Dois dias mais tarde, quando estava a haver uma parada em Moscovo, Kennedy estava numa reunião na Casa Branca e a porta da sala estava aberta. Havia uns conselheiros e um jornalista da Time que estava a fazer uma reportagem sobre aquilo. Kennedy estava aterrorizado e dizia: “O que é que eu faço? O que é que eu faço? Como é que os batemos, como é que os ultrapassamos?”. Chegou mesmo a dizer: “Se o porteiro da Casa Branca souber o que fazer, eu quero ouvi-lo”. E, claro, foi assim que começaram a falar sobre a Lua.

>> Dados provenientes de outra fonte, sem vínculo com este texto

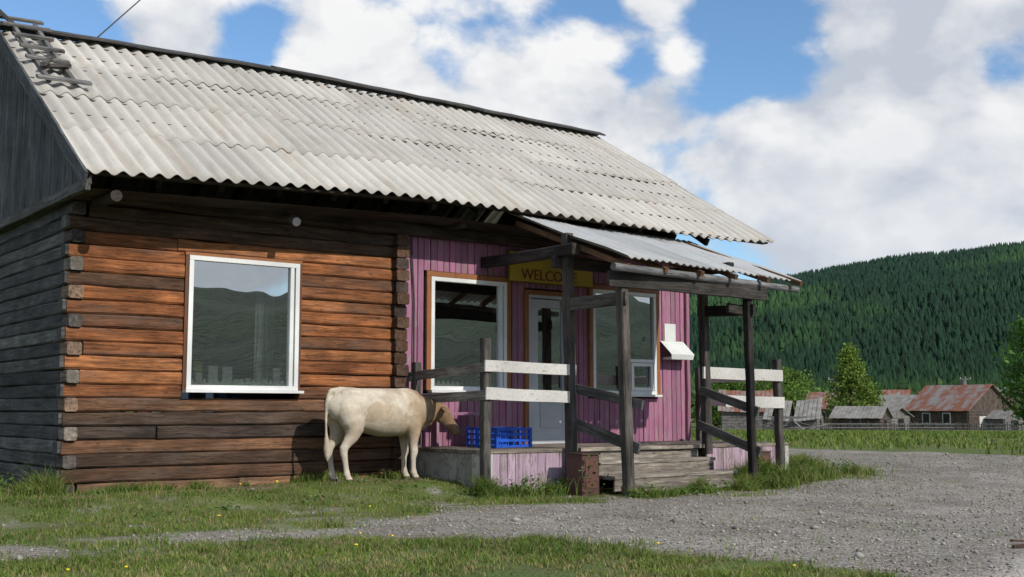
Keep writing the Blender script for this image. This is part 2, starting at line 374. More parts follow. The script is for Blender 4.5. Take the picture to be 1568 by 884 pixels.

Então pode dizer-se que a missão Apollo só existiu como a conhecemos por causa de Gagarin?
Sim, mas não nos podemos esquecer do que aconteceu a seguir. Esta reunião aconteceu a 14 de abril. No dia seguinte de manhã, 15 de abril, os americanos lançaram a invasão à Baía dos Porcos, em Cuba, com a CIA por trás disto. É incrível: no dia seguinte decidem começar a bombardear rebeldes cubanos, anti-Castro, com pilotos treinados da CIA. E dois dias mais tarde, a 17 de abril, uma brigada de lutadores treinados da CIA aterra na Baía dos Porcos e tudo corre terrivelmente mal. É um desastre tão grande que Nikita Khrushchov ameaça começar a Terceira Guerra Mundial, acabando por iniciar a crise dos mísseis no ano seguinte. Ele até diz que, se os americanos não pararem de pôr tropas e aviões nesta luta, ele vai começar a explorar a possibilidade de um ataque nuclear. Ou seja, de repente, no espaço de sete dias, Kennedy, tão novo no cargo de Presidente, tinha duas grandes crises para gerir: um russo no espaço antes de um americano e o desastre da Baía dos Porcos. Isto levou os americanos a perguntar: “Quem é este gajo? Ele é demasiado novo, não serve, é inútil. Vai ser o pior Presidente que já tivemos, isto é tão humilhante no meio da Guerra Fria”. E é imediatamente depois disto, literalmente no espaço de um dia ou dois, que começamos a ver as movimentações para ir à Lua. No espaço de três ou quatro semanas, torna-se oficial.
Kennedy já nutria algum interesse pelo espaço?
Não, até ali não tinha interesse nenhum na Lua porque achava tudo caro. Mas, de repente, diz ao mundo: “Vamos à Lua e vamos antes do final da década”. E claro, isto tudo remonta ao Yuri Gagarin. E, se quisermos ser mesmo provocadores, pode-se mesmo argumentar que, se o voo com o chimpanzé tivesse corrido bem, o Alan Shepard é que teria sido o primeiro a chegar ao espaço. E, nesse caso, talvez nem sequer existisse ida à Lua. Porque repare: na história do chimpanzé, o combustível esgotou-se meio segundo mais cedo. Foi esse meio segundo que mudou o mundo.